As Simon Callow remarks in his preface in the most recent print of Chekhov’s To The Actor, one of Chekhov’s training masterworks , when directors used to say, ‘do less’ it often resulted in actors doing nothing, leaving the audience unmoved. From some of the things I have seen recently, they may well still be saying it!

So much is actually going on in the characters’ lives, movements of energies, desires, and we as an audience need a chance to see them , even when the character is trying to veil them from the world of the play in which they are living.

This ability to judge the veiling well is particularly keen for film and tv, but could also be an issue within the studio space in which our group is hoping to present Antigone, and the small Shakespeare film project we are exploring right now. Of course veiling the work is trying to hide it, but paradoxically feeling it more strongly. One of the experiences I have had is that the sensation/feeling of the gesture or centre you are using often comes in a wave or rhythm, a very physical thing, which is very similar to the kind of rhythm we might observe in our own physical and emotional lives. This rhythm above all is extremely transformative for the character , and feels particularly authentic when the gesture is veiled till only the sensation is left.

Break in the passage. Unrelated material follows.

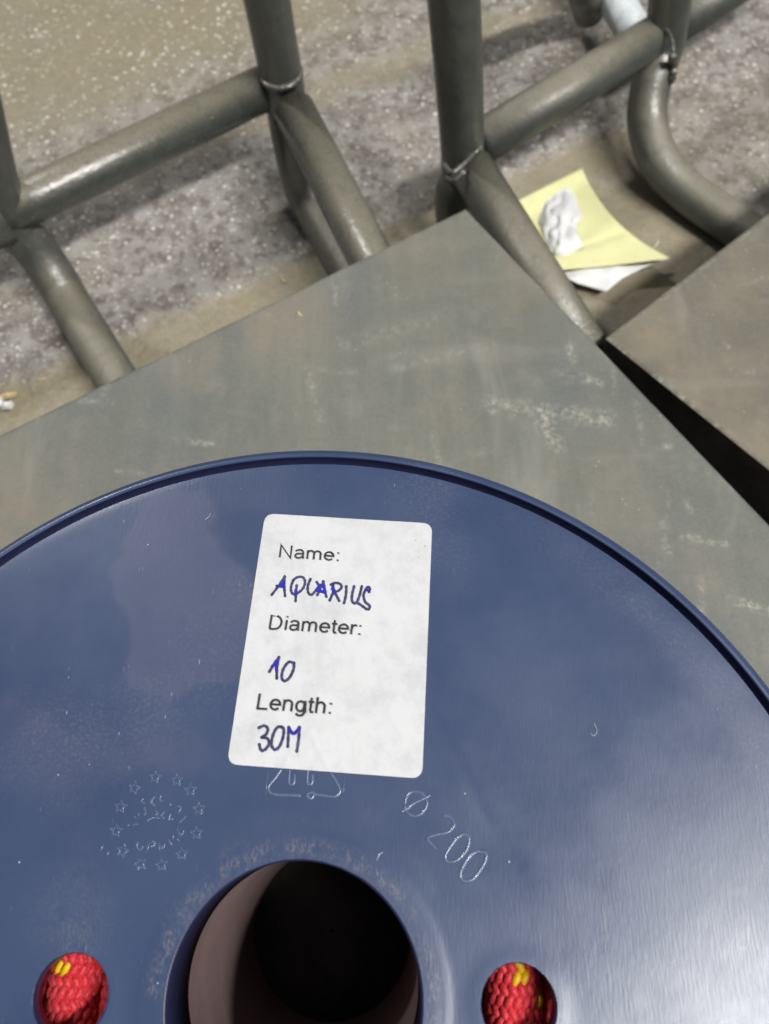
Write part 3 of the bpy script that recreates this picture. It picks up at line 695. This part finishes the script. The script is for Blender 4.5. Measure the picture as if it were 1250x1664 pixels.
# printed words
def arc(cx, cy, rx, ry, a0, a1, n=14):
    return [(cx + rx * math.cos(math.radians(a0 + (a1 - a0) * k / n)), cy + ry * math.sin(math.radians(a0 + (a1 - a0) * k / n))) for k in range(n + 1)]
XH = 0.72
GLYPH = {   # centre lines of a plain grotesque, cap height 1; (advance, strokes)
 'N': (1.00, [[(.10, 0), (.10, 1), (.80, 0), (.80, 1)]]),
 'D': (1.00, [[(.12, .02), (.12, .97), (.42, .97)] + arc(.40, .495, .42, .475, 90, -90) + [(.12, .02)]]),
 'L': (.78, [[(.12, 1), (.12, .05), (.70, .05)]]),
 'a': (.78, [arc(.36, .50, .26, .20, 165, 90, 6)[:] + arc(.36, .50, .24, .20, 80, 0, 6) + [(.60, .42), (.60, .14), (.66, .02)], [(.60, .42), (.40, .38)] + arc(.30, .215, .20, .175, 100, 270, 8) + [(.42, .06), (.55, .15), (.60, .28)]]),
 'm': (1.15, [[(.12, 0), (.12, XH)], [(.12, .42)] + arc(.33, .46, .21, .22, 170, 0, 8) + [(.54, 0)], [(.54, .42)] + arc(.76, .46, .21, .22, 170, 0, 8) + [(.97, 0)]]),
 'n': (.78, [[(.12, 0), (.12, XH)], [(.12, .42)] + arc(.36, .45, .24, .23, 165, 0, 8) + [(.60, 0)]]),
 'h': (.78, [[(.12, 0), (.12, 1)], [(.12, .42)] + arc(.36, .45, .24, .23, 165, 0, 8) + [(.60, 0)]]),
 'e': (.78, [[(.09, .37), (.66, .37)] + arc(.375, .36, .285, .31, 2, 320, 20)]),
 'i': (.32, [[(.14, 0), (.14, XH)], [(.14, .90), (.14, 1.0)]]),
 't': (.42, [[(.18, .94), (.18, .14), (.24, .04), (.38, .04)], [(.02, .67), (.36, .67)]]),
 'r': (.47, [[(.12, 0), (.12, XH)], [(.12, .42), (.17, .60), (.30, .67), (.44, .64)]]),
 'g': (.78, [arc(.34, .36, .25, .31, 0, 360, 20), [(.60, XH), (.60, -.02)] + arc(.355, -.02, .245, .21, 0, -160, 10)]),
 ':': (.38, [[(.18, 0), (.18, .12)], [(.18, .58), (.18, .70)]]),
}
def printed(word, p0, p1, top, name):
    a = fl(*p0); b = fl(*p1); tp = fl(*top)
    W = sum(GLYPH[c][0] for c in word) - 0.32; ex = (b - a).to_2d() / W; ey = (tp - a).to_2d(); w = ey.length * 0.145
    x = -0.10; parts = []
    for c in word:
        adv, strokes = GLYPH[c]
        for st in strokes:
            P = [a.to_2d() + ex * (x + q[0]) + ey * q[1] for q in st]; V = []; F = []
            n = len(P); cl = (P[0] - P[-1]).length < 1e-6 or c == 'D'
            for i in range(n):
                t0 = (P[i] - P[i - 1]).normalized() if i else (P[1] - P[0]).normalized()
                t1 = (P[i + 1] - P[i]).normalized() if i < n - 1 else t0
                t = (t0 + t1).normalized(); k = 1 / max(0.5, t.dot(t1)); s = Vector((-t.y, t.x)) * w * .5 * k
                for sg in (-1, 1): V.append((P[i] + s * sg)[:])
            for i in range(n - 1): F.append((2 * i, 2 * i + 1, 2 * i + 3, 2 * i + 2))
            A = np.array(V); Z = label_z(A[:, 0], A[:, 1]) + ZSTEP[0]; ZSTEP[0] += 0.0000025
            parts.append(([(p[0], p[1], z) for p, z in zip(V, Z)], F))
        x += adv
    link(name, pymesh(name, *join(parts)), M['print'], lab, False)
printed('Name:', (455.2, 906.4), (548.5, 912.3), (457.6, 886.2), 'printed_name')
printed('Diameter:', (438.2, 1023.0), (583.8, 1032.2), (442.0, 1000.4), 'printed_diameter')
printed('Length:', (418.8, 1153.2), (536.0, 1160.6), (422.8, 1127.6), 'printed_length')
# ------------------------------------------------------------------ moulded marks on the flange
def ridge(pts, r=0.00022, closed=False, n=5, sink=0.3):
    P = catmull([fl(*p) if len(p) == 2 else Vector(p) for p in pts], n, closed) if (len(pts) > 2 and n > 1) else [Vector(fl(*p)) for p in pts]
    Q = [];
    for p in P: Q.append(Vector((p.x, p.y, ZF + float(flange_z(np.array([p.x]), np.array([p.y]))[0]) - r * sink)))
    return tube_data(Q, r, 8, closed)
def mark(name, strokes, r=0.00022, label=None):
    o = link(name, pymesh(name, *join([ridge(s, r, n=k) for s, k in strokes])), M['ridge'], spool)
    return o
z3 = lambda L: [(600 + a / 5.682, 1260 + b / 5.682) for a, b in L]
mark('moulded_diameter_sign', [(z3([(330, 270), (345, 200), (390, 155), (440, 152), (490, 170), (528, 220), (532, 275), (500, 340), (440, 375), (395, 372), (345, 335), (328, 275)]), 5), (z3([(295, 342), (360, 302), (420, 255), (520, 210), (565, 183)]), 5)], 0.00027)
mark('moulded_digit', [(z3([(680, 375), (735, 380), (775, 420), (785, 465), (740, 520), (640, 545), (530, 578)]), 5), (z3([(530, 578), (570, 630), (625, 690)]), 5)], 0.00028)
mark('moulded_digit', [(z3([(885, 540), (830, 565), (765, 640), (710, 725), (705, 780), (735, 800), (800, 790), (870, 735), (915, 650), (920, 570), (885, 540)]), 5)], 0.00030)
mark('moulded_digit', [(z3([(1030, 700), (970, 715), (900, 790), (850, 880), (845, 950), (880, 975), (950, 965), (1010, 900), (1070, 800), (1080, 725), (1030, 700)]), 5)], 0.00032)
z4 = lambda L: [(400 + a / 5.682, 1200 + b / 5.682) for a, b in L]
mark('recycling_symbol', [(z4([(328, 285), (270, 370), (212, 440), (215, 490), (262, 518), (390, 525), (508, 528)]), 6), (z4([(555, 520), (600, 560), (640, 520), (760, 535), (830, 535), (868, 490), (850, 430), (780, 310)]), 6),
                         (z4([(560, 515), (610, 500), (640, 525)]), 4)], 0.00030)
for xx_ in (405, 572):
    mark('moulded_digit', [(z4([(xx_, 285), (xx_ - 8, 400), (xx_, 425), (xx_ + 30, 425), (xx_ + 42, 395), (xx_ + 42, 330)]), 5)], 0.00024)
mark('moulded_frame_line', [(z4([(205, 285), (180, 570)]), 1), (z4([(908, 350), (898, 580)]), 1)], 0.00007)
z5 = lambda a, b: (150 + a / 6.25, 1220 + b / 6.25)
def star(cx, cy, r, rot):
    pts = [];
    c = fl(cx, cy)
    for k in range(11):
        a = rot + PI / 2 + k * PI / 5; q = r if k % 2 == 0 else r * 0.40
        pts.append(Vector((c.x + q * math.cos(a), c.y + q * math.sin(a), ZF)))
    Q = [Vector((p.x, p.y, ZF + float(flange_z(np.array([p.x]), np.array([p.y]))[0]) - 0.00004)) for p in pts[:10]]
    return tube_data(Q, 0.00016, 6, True)
for (a, b) in [(640, 270), (860, 300), (1000, 400), (1085, 590), (1060, 840), (910, 1050), (705, 1160), (490, 1150), (310, 1020), (245, 815), (290, 570), (430, 380)]:
    link('moulded_star', pymesh('moulded_star', *star(*z5(a, b), 0.00115, random.uniform(-.3, .3))), M['ridge'], spool)
for L in [[(470, 620), (475, 665)], [(530, 570), (545, 635), (525, 655)], [(640, 460), (600, 520), (640, 560)], [(585, 520), (600, 540)], [(560, 710), (600, 690), (640, 680), (690, 685)],
          [(860, 560), (905, 580), (870, 635)], [(960, 660), (920, 700), (880, 740)], [(860, 780), (905, 860), (935, 805)], [(820, 840), (825, 900)], [(765, 890), (820, 970)],
          [(470, 925), (455, 975), (490, 1010), (525, 965)], [(585, 930), (550, 1040)], [(680, 930), (685, 1030)], [(745, 940), (720, 990), (700, 960)], [(355, 770), (380, 745)], [(120, 960), (75, 1020)], [(170, 1020), (150, 1070)], [(430, 660), (445, 690)], [(640, 610), (670, 640), (640, 655)], [(415, 770), (440, 745), (470, 750)], [(560, 700), (570, 720)], [(600, 930), (640, 925), (630, 965), (590, 980)], [(860, 880), (885, 920)], [(740, 620), (700, 660), (735, 690)], [(520, 480), (500, 520), (530, 530)], [(700, 450), (690, 500), (720, 510)], [(780, 520), (800, 560)], [(800, 640), (780, 700), (830, 690)]]:
    mark('moulded_letter', [([z5(*p) for p in L], 3)], 0.00015)
mark('moulded_letter', [(z3([(130, 700), (90, 740), (68, 790)]), 4)], 0.00014)
# lint and fibres lying on the flange
for k, (pts) in enumerate([[(965, 1175), (970, 1188), (965, 1196), (960, 1192)], [(334, 845), (340, 840), (342, 835)], [(978, 1470), (983, 1500), (985, 1520), (982, 1548)], [(1020, 1150), (1024, 1165)], [(500, 726), (503, 738)]]):
    if k > 2: continue
    P = catmull([fl(*p) for p in pts], 5) if len(pts) > 2 else [fl(*p) for p in pts]
    Q = [Vector((p.x, p.y, ZF + 0.0002)) for p in P]
    if k == 4: Q = [Vector((p.x, p.y, ZF + LIP + .0001)) for p in P]
    o = link('lint_fibre', pymesh('lint_fibre', *tube_data(Q, 0.000042, 6)), M['label'])
    tag(o, ['curled white fibre on the right half of the blue flange', 'short white fibre between the left rim and the label', 'long thin white fibre near the right small hole', 'tiny white fibre on the flange near the right rim', 'tiny white fibre standing on the top of the rim'][k], 'lint')
# ------------------------------------------------------------------ the rope
def rope():
    V = []; F = []; MI = []
    def add(vs, fs, mi):
        o = len(V); V.extend(vs); F.extend([tuple(i + o for i in f) for f in fs]); MI.extend([mi] * len(fs))
    rr = 0.0050
    YEL = [bp(x, y, ZF - TH - .0035) for x, y in ((103, 1572), (848, 1582), (882, 1624))]
    # unit lobe
    lob = []; LN = 8; LM = 5
    lv = [(0, 0, -1)] + [(math.cos(2 * PI * k / LN) * math.sin(PI * j / LM), math.sin(2 * PI * k / LN) * math.sin(PI * j / LM), -math.cos(PI * j / LM)) for j in range(1, LM) for k in range(LN)] + [(0, 0, 1)]
    lf = [(0, 1 + (k + 1) % LN, 1 + k) for k in range(LN)]
    for j in range(LM - 2):
        for k in range(LN):
            a = 1 + j * LN + k; b = 1 + j * LN + (k + 1) % LN; lf.append((a, b, b + LN, a + LN))
    e = len(lv) - 1; lf += [(e, 1 + (LM - 2) * LN + k, 1 + (LM - 2) * LN + (k + 1) % LN) for k in range(LN)]
    lv = np.array(lv)
    Rf = lambda p: 0.0312 + 0.0102 * (p - PI) / (2 * PI) + 0.0013 * math.cos(p)
    zf_ = lambda p: ZF - TH - 0.0012 - rr - 0.00028 * (p - 0.7 * PI)
    core = []
    for i in range(420):
        p = 0.68 * PI + i / 419 * 4.6 * PI; core.append((CX + Rf(p) * math.cos(p), CY + Rf(p) * math.sin(p), zf_(p)))
    v, f = tube_data(core, rr * 0.90, 16); add(v, f, 0)
    phi = 0.70 * PI; i = 0
    while phi < 5.25 * PI:
        R = Rf(phi); zc = zf_(phi); nt = 18
        er = Vector((math.cos(phi), math.sin(phi), 0)); et = Vector((-math.sin(phi), math.cos(phi), 0)); ez = Vector((0, 0, 1))
        for k in range(nt):
            th = 2 * PI * (k + 0.5 * (i % 2)) / nt + i * 0.012
            if math.sin(th) < -0.35: continue
            nrm = er * math.cos(th) + ez * math.sin(th); tan = er * -math.sin(th) + ez * math.cos(th)
            c = Vector((CX, CY, zc)) + er * R + nrm * rr * 0.87
            tw = (0.46 if i % 2 else -0.46) + random.uniform(-.06, .06)
            a1 = (et * math.cos(tw) + tan * math.sin(tw)); a2 = nrm.cross(a1); js = random.uniform(.92, 1.1)
            Mx = np.array([a2 * 0.00078 * js, nrm * 0.00072 * js, a1 * 0.00142])
            q = lv @ Mx + np.array(c[:])
            yel = any((c - y_).to_2d().length < 0.0014 for y_ in YEL) and c.z > zc
            add(q.tolist(), lf, 1 if yel else 0)
        phi += 0.00182 / R; i += 1
    for lev in range(10):
        for k in range(7):
            if lev == 0 and k < 3: continue
            R = 0.0290 + 0.0102 * k; zc = ZF - TH - 0.0008 - rr - lev * 0.0103
            if R > 0.092 or zc < 0.009: continue
            v, f = revolve([(R + rr * math.cos(a), zc + rr * math.sin(a)) for a in np.linspace(0, 2 * PI, 13)], C2, 90); add(v, f, 0)
    me = pymesh('rope', V, F); me.polygons.foreach_set('material_index', MI)
    o = link('rope', me, [M['rope'], M['yellow_yarn']])
    tag(o, 'red braided rope with yellow tracers wound on the blue spool', 'rope')
rope()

I think the idea of conflicting or opposing energies creating a polarity within the character certainly to some extent regulate excesses as the opposing qualities vie for dominance, but developing a judgement for yourself seems for me to be a challenge.

Ultimately maybe it is the director who needs to decide or certainly guide the decision. This can be a problem because if the director does not understand the actor’s process nor the Chekhov Technique they may decide he is just a hammy actor, and despair of helping him veil his work. This is why i feel it is essential for more directors to use [or at least understand]  the Technique.